La Stratégie nationale de création des aires protégées prévoit en outre explicitement que l’ensemble des départements devront avoir protégé leurs sites d’intérêt géologique d’ici 2030. Aussi, la DRIEAT, en étroite collaboration avec les DDT, travaille sur un projet d’arrêté préfectoral listant (et protégeant) plusieurs sites d’intérêts géologiques au niveau de chaque département francilien.

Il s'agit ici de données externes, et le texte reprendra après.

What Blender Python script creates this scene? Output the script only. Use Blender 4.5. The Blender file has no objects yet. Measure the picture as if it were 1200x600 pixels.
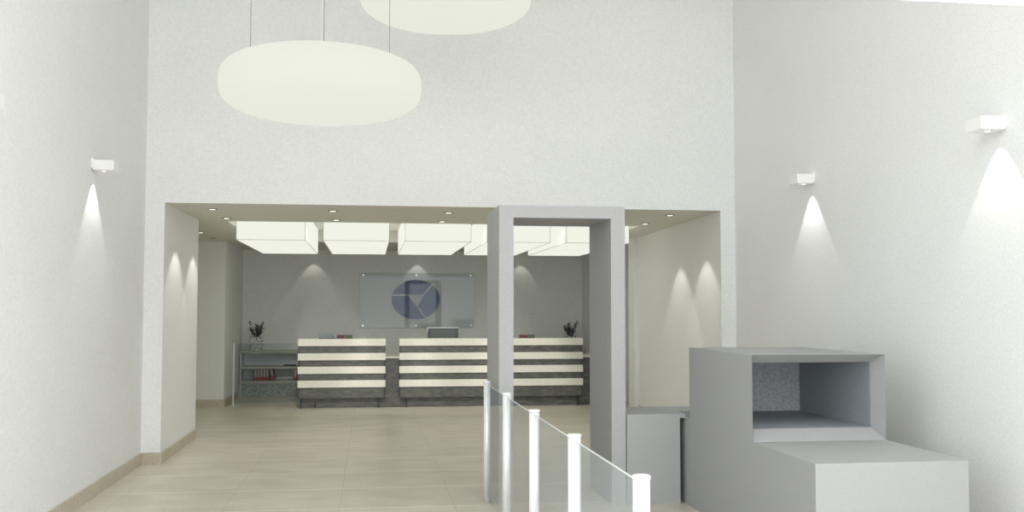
import bpy, math, random
from mathutils import Vector, Matrix
random.seed(7)
C = bpy.context.scene.collection
R = math.radians

# ------------------------------------------------------------------ helpers
class MB:
    """collects simple shapes, in room coordinates, for ONE mesh"""
    def __init__(s): s.v = []; s.f = []; s.sm = []
    def add(s, vs, fs, smooth=False):
        n = len(s.v); s.v += [tuple(p) for p in vs]
        s.f += [tuple(i + n for i in f) for f in fs]; s.sm += [smooth] * len(fs); return s
    def box(s, x0, x1, y0, y1, z0, z1):
        return s.add([(x0,y0,z0),(x1,y0,z0),(x1,y1,z0),(x0,y1,z0),(x0,y0,z1),(x1,y0,z1),(x1,y1,z1),(x0,y1,z1)],
                     [(0,3,2,1),(4,5,6,7),(0,1,5,4),(1,2,6,5),(2,3,7,6),(3,0,4,7)])
    def prism(s, poly, z0, z1):           # counter-clockwise outline in x, y
        n = len(poly)
        return s.add([(x,y,z0) for x,y in poly] + [(x,y,z1) for x,y in poly],
                     [tuple(range(n))[::-1], tuple(range(n, 2*n))] + [(i,(i+1)%n,n+(i+1)%n,n+i) for i in range(n)])
    def extrude_x(s, prof, x0, x1):       # outline in y, z
        n = len(prof)
        return s.add([(x0,y,z) for y,z in prof] + [(x1,y,z) for y,z in prof],
                     [tuple(range(n))[::-1], tuple(range(n, 2*n))] + [(i,(i+1)%n,n+(i+1)%n,n+i) for i in range(n)])
    def tube(s, a, b, r, seg=12, r2=None):
        a, b = Vector(a), Vector(b); d = (b - a).normalized(); r2 = r if r2 is None else r2
        u = d.orthogonal().normalized(); w = d.cross(u)
        vs = [a + (u*math.cos(t) + w*math.sin(t))*r for t in [2*math.pi*i/seg for i in range(seg)]]
        vs += [b + (u*math.cos(t) + w*math.sin(t))*r2 for t in [2*math.pi*i/seg for i in range(seg)]]
        s.add(vs, [(i,(i+1)%seg,seg+(i+1)%seg,seg+i) for i in range(seg)], True)
        n = len(s.v) - 2*seg
        s.f += [tuple(n+i for i in range(seg))[::-1], tuple(n+seg+i for i in range(seg))]; s.sm += [False, False]
        return s
    def lathe(s, cx, cy, prof, seg=48):   # prof: (radius, z) from the bottom up; closes on the axis where radius is 0
        rings = []
        vs = []
        for r, z in prof:
            if r <= 1e-6: rings.append([len(vs)]); vs.append((cx, cy, z))
            else:
                rings.append(list(range(len(vs), len(vs)+seg)))
                vs += [(cx + r*math.cos(2*math.pi*i/seg), cy + r*math.sin(2*math.pi*i/seg), z) for i in range(seg)]
        fs = []
        for A, B in zip(rings, rings[1:]):
            for i in range(seg):
                j = (i+1) % seg
                if len(A) == 1: fs.append((A[0], B[j], B[i]))
                elif len(B) == 1: fs.append((A[i], A[j], B[0]))
                else: fs.append((A[i], A[j], B[j], B[i]))
        return s.add(vs, fs, True)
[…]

Présentation des outils de protection
Afin d’assurer la préservation du patrimoine géologique, la loi n°2010-788 du 12 juillet 2010 portant engagement national pour l’environnement instaure un statut de protection spécifiquement adapté aux enjeux des sites géologiques. Il se traduit, conformément au décret n°2015-1787 du 28 décembre 2015 relatif à la protection des sites d’intérêt géologique, par deux outils de protection (articles R.411-17-1 et 2 du Code de l’environnement) :
• L’arrêté préfectoral listant les sites d’intérêt géologique au niveau départemental faisant l’objet d’une protection au titre de l’article L. 411-1 du code de l’environnement (articles R.411-17-1-I du code de l’environnement) ;
• L’arrêté préfectoral de protection de géotope (APPG) concernant des sites identifiés sur les listes départementales (article R.411-17-1-III du code de l’environnement) fixant toutes mesures de nature à empêcher la destruction, l’altération ou la dégradation des sites.
Ces deux outils de protection relèvent de la compétence du préfet de département.